■ **Directions for this task**
Reply with nothing except the number of lines that contain the word "pixels".

■ **Given data**
=-=-=-=-=
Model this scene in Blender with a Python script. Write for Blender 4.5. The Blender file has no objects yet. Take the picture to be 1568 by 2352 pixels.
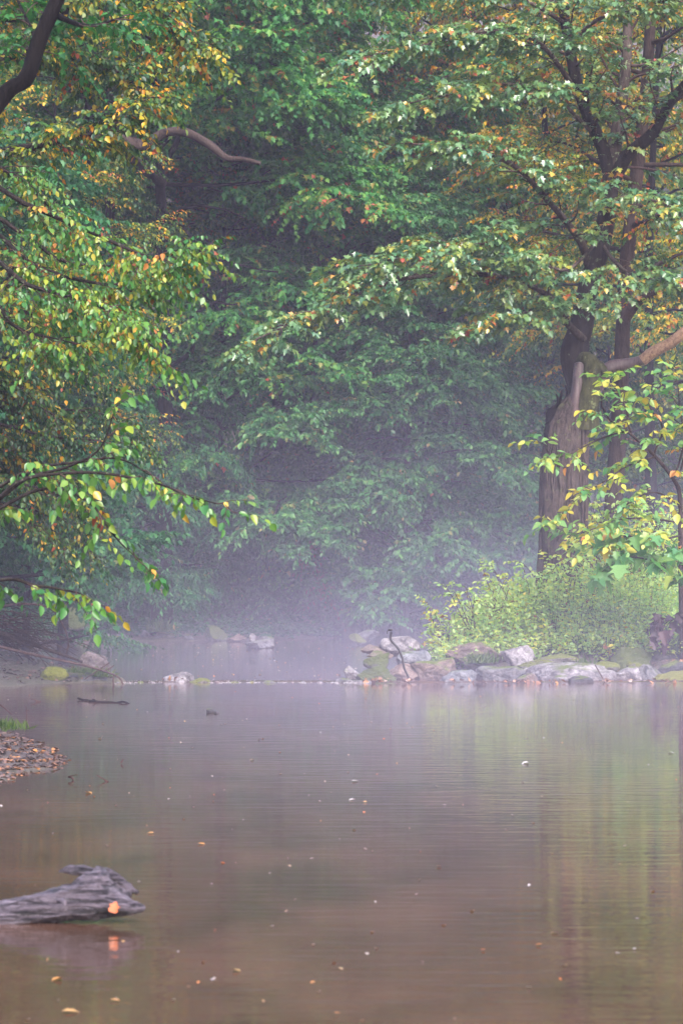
import bpy, math, random
import numpy as np
from mathutils import Vector, noise as mnoise
R = np.random.default_rng(7)
random.seed(7)
SC = bpy.context.scene

# ------------------------------------------------------------------ camera
F = 6000.0                       # focal length in photo pixels (1568 x 2352 view)
HORIZON = 1296.0
PITCH = math.atan((HORIZON - 1176.0) / F)
CAMZ = 1.6
cam_d = bpy.data.cameras.new("camera")
cam = bpy.data.objects.new("camera", cam_d)
SC.collection.objects.link(cam)
SC.camera = cam
cam.location = (0, 0, CAMZ)
cam.rotation_euler = (math.pi / 2 + PITCH, 0, 0)
cam_d.sensor_fit = 'VERTICAL'
cam_d.sensor_height = 36.0
cam_d.lens = F / 2352.0 * 36.0
cam_d.clip_end = 1000
cam_d.dof.use_dof = True
cam_d.dof.focus_distance = 33.0
cam_d.dof.aperture_fstop = 5.6
# ------------------------------------------------------------------ light
SUN_EL, SUN_AZ = math.radians(44), math.radians(160)      # azimuth from +Y, clockwise
w = bpy.data.worlds.new("World"); SC.world = w; w.use_nodes = True
nt = w.node_tree
sky = nt.nodes.new('ShaderNodeTexSky'); sky.sky_type = 'NISHITA'; sky.sun_disc = False
sky.sun_elevation = SUN_EL; sky.sun_rotation = SUN_AZ
sky.air_density = 1.0; sky.dust_density = 4.0; sky.ozone_density = 1.0
bg = nt.nodes['Background']; bg.inputs['Strength'].default_value = 0.15
nt.links.new(sky.outputs[0], bg.inputs['Color'])
sd = bpy.data.lights.new("sun", 'SUN'); sd.energy = 1.2; sd.angle = math.radians(35); sd.color = (1, .98, .97)
so = bpy.data.objects.new("sun", sd); SC.collection.objects.link(so)
sdir = Vector((math.sin(SUN_AZ) * math.cos(SUN_EL), math.cos(SUN_AZ) * math.cos(SUN_EL), math.sin(SUN_EL)))
so.rotation_euler = sdir.to_track_quat('Z', 'Y').to_euler()
SC.view_settings.view_transform = 'Standard'; SC.view_settings.look = 'None'
SC.view_settings.exposure = 1.88; SC.view_settings.gamma = 1.0
SC.view_settings.use_curve_mapping = False
cy = SC.cycles
cy.max_bounces = 8; cy.diffuse_bounces = 3; cy.glossy_bounces = 3; cy.transmission_bounces = 3
cy.volume_bounces = 1; cy.transparent_max_bounces = 4
cy.use_denoising = True
cy.caustics_reflective = False; cy.caustics_refractive = False

# ------------------------------------------------------------------ helpers
def P(px, py, d):
    """photo pixel (1568-wide view) at ground distance d -> world point"""
    u = (px - 784.0) / F; v = (1176.0 - py) / F
    ca, sa = math.cos(PITCH), math.sin(PITCH)
    k = d / (ca - v * sa)
    return np.array((u * k, d, CAMZ + (sa + v * ca) * k))

def tag(o, label=None, cat=None, group=None, kind=None):
    if label: o['label'] = label
    if cat: o['category'] = cat
    if group: o['group'] = group
    if kind: o['kind'] = kind
    return o

def empty(name, loc, label, cat, group=None):
    o = bpy.data.objects.new(name, None); SC.collection.objects.link(o)
    o.location = [float(c) for c in loc]
    o.empty_display_size = .2
    return tag(o, label, cat, group)

def link_mesh(name, me, mat, parent=None):
    o = bpy.data.objects.new(name, me); SC.collection.objects.link(o)
    if mat is not None: me.materials.append(mat)
    if parent is not None:
        o.parent = parent
        off = Vector((0, 0, 0)); q = parent
        while q is not None: off += q.location; q = q.parent
        me.transform(__import__('mathutils').Matrix.Translation(-off))
    return o

def mesh_np(name, V, loops, sizes, mat, parent=None, tint=None, smooth=True):
    V = np.asarray(V, np.float32); loops = np.asarray(loops, np.int32); sizes = np.asarray(sizes, np.int32)
    me = bpy.data.meshes.new(name)
    me.vertices.add(len(V)); me.vertices.foreach_set('co', V.ravel())
    me.loops.add(len(loops)); me.loops.foreach_set('vertex_index', loops)
    me.polygons.add(len(sizes))
    st = np.concatenate(([0], np.cumsum(sizes)[:-1])).astype(np.int32)
    me.polygons.foreach_set('loop_start', st)
    if smooth: me.polygons.foreach_set('use_smooth', np.ones(len(sizes), bool))
    me.update(calc_edges=True); me.validate()
    if tint is not None:
        a = me.attributes.new('tint', 'FLOAT', 'FACE'); a.data.foreach_set('value', np.asarray(tint, np.float32))
    return link_mesh(name, me, mat, parent)

def nrm(a):
    return a / np.maximum(np.linalg.norm(a, axis=-1, keepdims=True), 1e-9)

class MB:
    """collects vertices and faces for one mesh"""
    def __init__(s): s.V = []; s.L = []; s.S = []; s.T = []; s.n = 0
    def add(s, V, faces, tint=None):
        faces = np.asarray(faces)
        s.V.append(V); s.L.append((faces + s.n).ravel()); s.S.append(np.full(len(faces), faces.shape[1])); s.n += len(V)
        s.T.append(np.zeros(len(faces)) if tint is None else tint)
    def build(s, name, mat, parent=None, smooth=True):
        return mesh_np(name, np.concatenate(s.V), np.concatenate(s.L), np.concatenate(s.S), mat, parent, np.concatenate(s.T), smooth)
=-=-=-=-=
■ **Response below**
2